Photo-electrochemical PFAS oxidation for waste decomposition

After decades of successful application in products such as cookware, fire retardants, clothing and even cosmetics, the public and scientific opinion of perfluorocarbons has changed significantly. In recent years, the impact of PFAS on the environment and ourselves has been front page news on numerous occasions. Some members of this family of compounds have since been found to be carcinogenic or impacting hormone systems. Consequently, their once celebrated stability that led to the descriptive nickname "forever chemicals", pointing at their difficult breakdown and long-lasting presence in the environment, is now a point of immense concern.

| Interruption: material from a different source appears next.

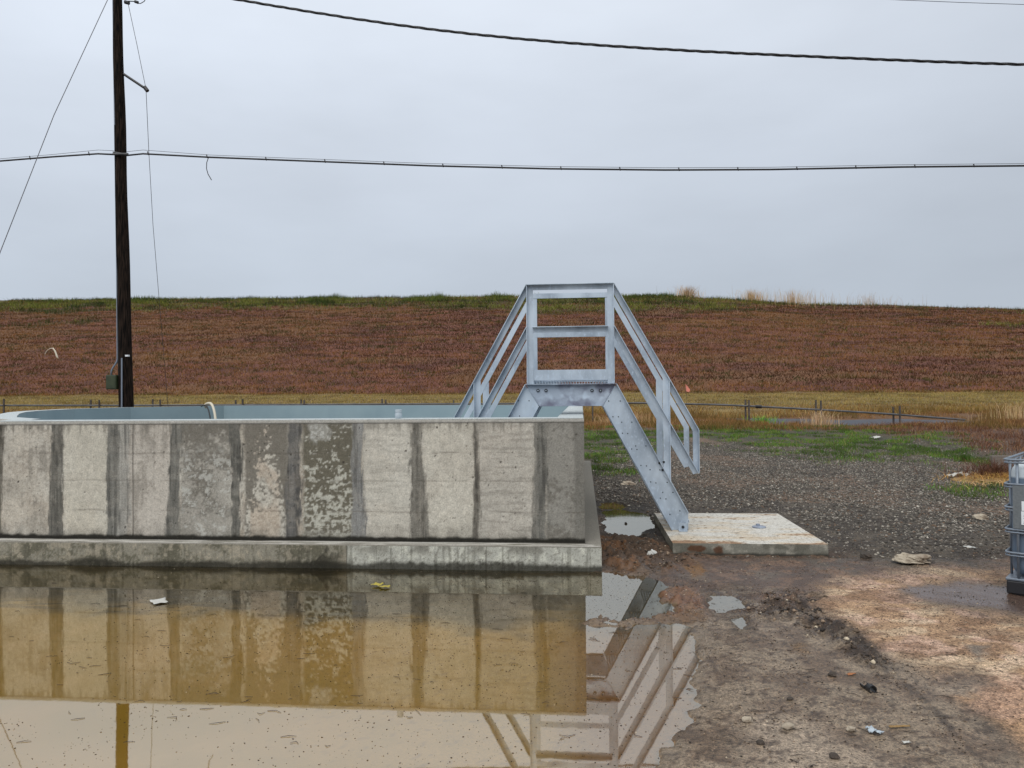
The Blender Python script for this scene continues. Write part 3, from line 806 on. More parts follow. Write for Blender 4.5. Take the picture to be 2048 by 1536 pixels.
def foot_paint(X, Z):
    s = X; n1 = fbm(s * 4, Z * 6, 4, 1); n2 = fbm(s * 16, Z * 16, 4, 3); n3 = fbm(s * 50, Z * 50, 3, 5); st = fbm(s * 45, Z * 3, 3, 2)
    right = sm(px_x(704) - .004, px_x(704) + .004, s)
    c = np.empty(X.shape + (3,)); c[:] = lin(134, 130, 118)
    c = mixc(c, lin(98, 95, 82), sm(.42, .58, n1 * .6 + n3 * .4)); c = mixc(c, lin(166, 158, 142), sm(.5, .62, n2 * .6 + n3 * .4) * .6)
    cr = np.empty(X.shape + (3,)); cr[:] = lin(164, 164, 156); cr = mixc(cr, lin(184, 184, 174), sm(.45, .65, n2)); cr = mixc(cr, lin(120, 118, 110), sm(.62, .72, n3) * .7)
    cr = mixc(cr, lin(118, 116, 108), sm(.5, .62, n1) * sm(.1, .2, Z) * .8)
    c = c * (1 - right[..., None]) + cr * right[..., None]
    c = mixc(c, lin(78, 76, 66), sm(.58, .7, st) * .4)
    c = mixc(c, lin(44, 42, 34), np.exp(-((s - px_x(650)) / .22) ** 2) * sm(.3, .5, .75 - Z / FH * .55 + (n2 - .5)) * .85)
    wl = .046 + (fbm(s * 2.3, Z * 3, 5, 4) - .5) * .10 + (fbm(s * .7, s * 0 + 3, 2, 6) - .5) * .06 + (n2 - .5) * .05 + (n3 - .5) * .02
    c = mixc(c, lin(40, 38, 30), (1 - sm(-.02, .03, Z - wl)) * .88)
    for u in (704, 976, 232):
        q = np.exp(-((s - px_x(u) - (n1 - .5) * .008) / .005) ** 2); c = mixc(c, lin(60, 56, 48), q * .7)
    c = .40 * (c / .40) ** 1.08
    return c, (n2 - .5) * .004


build_tank()

# hose and jar on the tank rim
hr = at_y(420, 806, 16.9)
_pts = []
for t in np.linspace(0, 1, 18):
    a = math.pi * (1.0 - t * .93)
    _pts.append((hr[0] - .05 + .27 * math.cos(a), 17.35 - 0.6 * t, TH - .02 + .10 * math.sin(min(a, math.pi)) if t < .5 else TH - .02 + .10 * math.sin(a) - (t - .5) ** 2 * 3.2))
b = MB(); b.tube(_pts, .028, 10); o = b.build('hose', M['cream'], smooth=True); tag(o, 'cream hose looped over the blue grey rim at the back of the tank', 'hose')
b = MB(); b.tube([(p[0] - .13, p[1] + .03, p[2] - .045) for p in _pts[5:]], .016, 8); o = b.build('hose', M['black'], smooth=True); tag(o, 'thin black hose beside the cream hose over the tank rim', 'hose')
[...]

Electrochemical oxidation of PFAS can play an important part in the breakdown of these pollutants in wastewater streams. This process, however, requires strong oxidizing species, such as ●OH or SO₄^●- radicals, which are generated from reactions involving highly reactive and aggressive compounds such as ozone and hydrogen peroxide. Environmental compatibility can be greatly improved by in situ generation of these reactive species on electrode surfaces, or as we propose here, by eliminating them entirely using direct oxidation of PFAS on UV photoanodes.

In this PhD project you will work on the photo-electrochemical oxidation of PFAS using direct oxidation on semiconductor electrodes under UV illumination. You will prepare and characterize novel thin-film TiO₂ electrodes using electrochemical and physical methods (sputtering, ALD). From photo-electrochemical and surface studies you will unravel reaction mechanisms for PFAS oxidation and build a fundamental understanding that will feed into improving the materials. By varying the stoichiometry, dopants and surface morphology you will gain insight into the relation between the material properties and their photo-electrocatalytic activity. After developing sufficiently active materials, you can further enhance their performance by depositing them on 3d-porous substrates to increase their surface area.

Through this research we will find pathways towards the optimal electrodes to degrade PFAS efficiently and in an environmentally responsible manner.